>> Start

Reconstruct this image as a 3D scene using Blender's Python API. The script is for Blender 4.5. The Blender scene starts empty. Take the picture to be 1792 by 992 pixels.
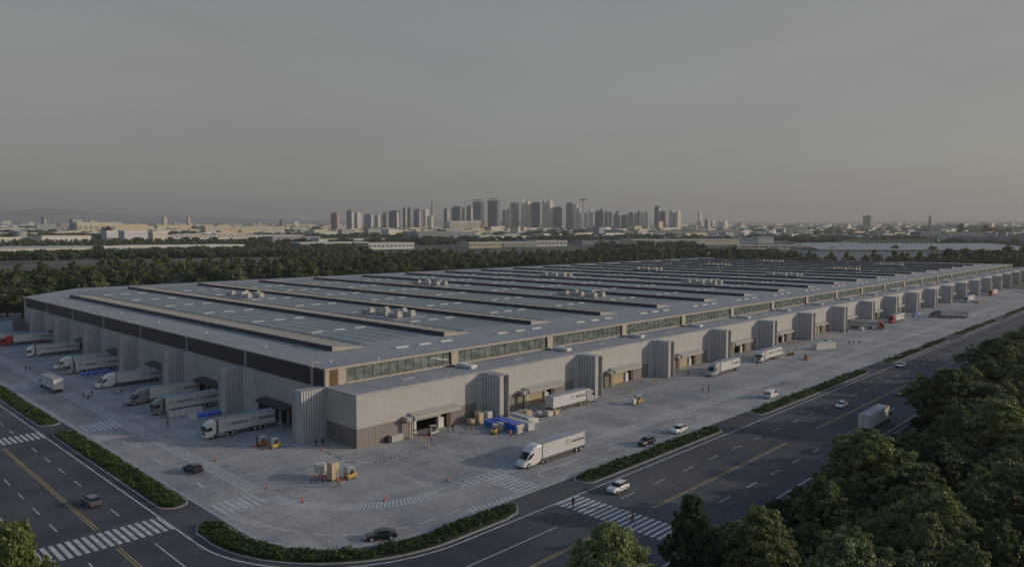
import bpy, bmesh, math, random
import numpy as np
from mathutils import Vector, Matrix
R = math.radians
PI = math.pi
C = bpy.context.scene.collection
SC = bpy.context.scene
rnd = random.Random(7)

# ------------------------------------------------------------------ camera
CAM_H = 45.0
TH = R(44.04)            # horizontal viewing direction, measured from +X
cam = bpy.data.cameras.new("camera")
cam.sensor_width = 36.0
cam.lens = 1279.0 / 1792.0 * 36.0
cam.clip_start = 0.5
cam.clip_end = 60000.0
camo = bpy.data.objects.new("camera", cam)
camo.location = (0, 0, CAM_H)
camo.rotation_euler = (R(90 - 3.98), 0, TH - R(90))
C.objects.link(camo)
SC.camera = camo

# ------------------------------------------------------------------ sun and sky
SUN_EL = R(16.0)
SUN_AZ = math.atan2(-0.747, 0.664)       # direction towards the sun in the XY plane
sun_vec = Vector((math.cos(SUN_EL) * math.cos(SUN_AZ), math.cos(SUN_EL) * math.sin(SUN_AZ), math.sin(SUN_EL)))
sl = bpy.data.lights.new("sun", 'SUN')
sl.energy = 3.25
sl.angle = R(0.6)
sl.color = (1.0, 0.86, 0.70)
so = bpy.data.objects.new("sun", sl)
so.rotation_euler = sun_vec.to_track_quat('Z', 'Y').to_euler()
so.location = (0, 0, 300)
C.objects.link(so)

W = bpy.data.worlds.new("World")
SC.world = W
W.use_nodes = True
nt = W.node_tree
nt.nodes.clear()
sky = nt.nodes.new('ShaderNodeTexSky')
sky.sky_type = 'NISHITA'
sky.sun_disc = False
sky.sun_elevation = SUN_EL
sky.sun_rotation = math.atan2(sun_vec.x, sun_vec.y)
sky.altitude = 50
sky.air_density = 1.2
sky.dust_density = 3.0
sky.ozone_density = 1.5
hs = nt.nodes.new('ShaderNodeHueSaturation')
hs.inputs['Saturation'].default_value = 1.35
hs.inputs['Value'].default_value = 1.75
# thin high haze and cloud veil: thick towards the horizon, thin overhead, faintly uneven
tc = nt.nodes.new('ShaderNodeTexCoord')
mp = nt.nodes.new('ShaderNodeMapping')
mp.inputs['Scale'].default_value = (1.0, 1.0, 4.0)
mp.inputs['Location'].default_value = (3.1, 1.7, 0.4)
nz = nt.nodes.new('ShaderNodeTexNoise')
nz.inputs['Scale'].default_value = 1.5
nz.inputs['Detail'].default_value = 6
nz.inputs['Roughness'].default_value = 0.45
mr = nt.nodes.new('ShaderNodeMapRange')
mr.inputs[1].default_value = 0.32; mr.inputs[2].default_value = 0.68
mr.inputs[3].default_value = -0.10; mr.inputs[4].default_value = 0.09
sx = nt.nodes.new('ShaderNodeSeparateXYZ')
el = nt.nodes.new('ShaderNodeMapRange'); el.interpolation_type = 'SMOOTHSTEP'
el.inputs[1].default_value = 0.22; el.inputs[2].default_value = 0.75
el.inputs[3].default_value = 0.90; el.inputs[4].default_value = 0.05
ad = nt.nodes.new('ShaderNodeMath'); ad.operation = 'ADD'; ad.use_clamp = True
mx = nt.nodes.new('ShaderNodeMix'); mx.data_type = 'RGBA'
# veil colour: warmer at the horizon, cooler higher up
vr = nt.nodes.new('ShaderNodeValToRGB')
vr.color_ramp.elements[0].position = 0.0; vr.color_ramp.elements[0].color = (0.385, 0.366, 0.336, 1)
vr.color_ramp.elements[1].position = 0.30; vr.color_ramp.elements[1].color = (0.345, 0.350, 0.343, 1)
e_ = vr.color_ramp.elements.new(0.13); e_.color = (0.352, 0.350, 0.334, 1)
sc_ = nt.nodes.new('ShaderNodeVectorMath'); sc_.operation = 'SCALE'; sc_.inputs['Scale'].default_value = 10.0
bg = nt.nodes.new('ShaderNodeBackground')
bg.inputs[1].default_value = 0.122
wo = nt.nodes.new('ShaderNodeOutputWorld')
L = nt.links
L.new(sky.outputs[0], hs.inputs['Color'])
L.new(tc.outputs['Generated'], mp.inputs[0]); L.new(mp.outputs[0], nz.inputs['Vector'])
L.new(tc.outputs['Generated'], sx.inputs[0]); L.new(sx.outputs[2], el.inputs[0]); L.new(sx.outputs[2], vr.inputs[0])
L.new(nz.outputs[0], mr.inputs[0]); L.new(mr.outputs[0], ad.inputs[0]); L.new(el.outputs[0], ad.inputs[1])
n2 = nt.nodes.new('ShaderNodeTexNoise'); n2.inputs['Scale'].default_value = 2.2; n2.inputs['Detail'].default_value = 7; n2.inputs['Roughness'].default_value = 0.55; n2.inputs['Distortion'].default_value = 0.4
mp2 = nt.nodes.new('ShaderNodeMapping'); mp2.inputs['Scale'].default_value = (1.0, 1.0, 5.0); mp2.inputs['Rotation'].default_value = (0.12, 0.08, 0.0)
m2 = nt.nodes.new('ShaderNodeMapRange'); m2.inputs[1].default_value = 0.3; m2.inputs[2].default_value = 0.7; m2.inputs[3].default_value = 8.9; m2.inputs[4].default_value = 10.2
L.new(tc.outputs['Generated'], mp2.inputs[0]); L.new(mp2.outputs[0], n2.inputs['Vector']); L.new(n2.outputs[0], m2.inputs[0]); L.new(m2.outputs[0], sc_.inputs['Scale'])
L.new(ad.outputs[0], mx.inputs[0]); L.new(vr.outputs[0], sc_.inputs[0])
L.new(hs.outputs[0], mx.inputs[6]); L.new(sc_.outputs[0], mx.inputs[7]); L.new(mx.outputs[2], bg.inputs[0])
L.new(bg.outputs[0], wo.inputs[0])

SC.view_settings.view_transform = 'Standard'
SC.view_settings.look = 'None'
SC.view_settings.exposure = -0.6
SC.view_settings.gamma = 1.0
SC.view_settings.use_curve_mapping = False
SC.render.engine = 'CYCLES'
SC.cycles.max_bounces = 5
SC.cycles.diffuse_bounces = 2
SC.cycles.glossy_bounces = 2
SC.cycles.transparent_max_bounces = 6
SC.cycles.volume_bounces = 0
SC.cycles.caustics_reflective = False
SC.cycles.caustics_refractive = False

# ------------------------------------------------------------------ materials
def mat(name, col, rough=0.8, var=0.0, scale=1.0, detail=4, metal=0.0, bump=0.0, col2=None, spec=None, coat=0.0, stretch=None, coords='Object'):
    m = bpy.data.materials.new(name)
    m.use_nodes = True
    n = m.node_tree.nodes; l = m.node_tree.links
    b = n['Principled BSDF']
    b.inputs['Base Color'].default_value = (*col, 1)
    b.inputs['Roughness'].default_value = rough
    b.inputs['Metallic'].default_value = metal
    if spec is not None: b.inputs['Specular IOR Level'].default_value = spec
    if coat: b.inputs['Coat Weight'].default_value = coat; b.inputs['Coat Roughness'].default_value = 0.08
    if var > 0 or col2:
        t = n.new('ShaderNodeTexCoord'); nn = n.new('ShaderNodeTexNoise')
        nn.inputs['Scale'].default_value = scale; nn.inputs['Detail'].default_value = detail
        nn.inputs['Roughness'].default_value = 0.6
        src = t.outputs[coords]
        if stretch:
            mm = n.new('ShaderNodeMapping'); mm.inputs['Scale'].default_value = stretch
            l.new(src, mm.inputs[0]); src = mm.outputs[0]
        l.new(src, nn.inputs['Vector'])
        cr = n.new('ShaderNodeValToRGB')
        c2 = col2 if col2 else tuple(min(1, c * (1 + var)) for c in col)
        c1 = col if col2 else tuple(c * (1 - var) for c in col)
        cr.color_ramp.elements[0].color = (*c1, 1); cr.color_ramp.elements[0].position = 0.36
        cr.color_ramp.elements[1].color = (*c2, 1); cr.color_ramp.elements[1].position = 0.64
        l.new(nn.outputs[0], cr.inputs[0]); l.new(cr.outputs[0], b.inputs['Base Color'])
        if bump:
            bp = n.new('ShaderNodeBump'); bp.inputs['Strength'].default_value = bump
            l.new(nn.outputs[0], bp.inputs['Height']); l.new(bp.outputs[0], b.inputs['Normal'])
    return m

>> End

* Directions: Take each line of the material that contains the word "scene" and list it.

* Final result:
Reconstruct this image as a 3D scene using Blender's Python API. The script is for Blender 4.5. The Blender scene starts empty. Take the picture to be 1792 by 992 pixels.
C = bpy.context.scene.collection
SC = bpy.context.scene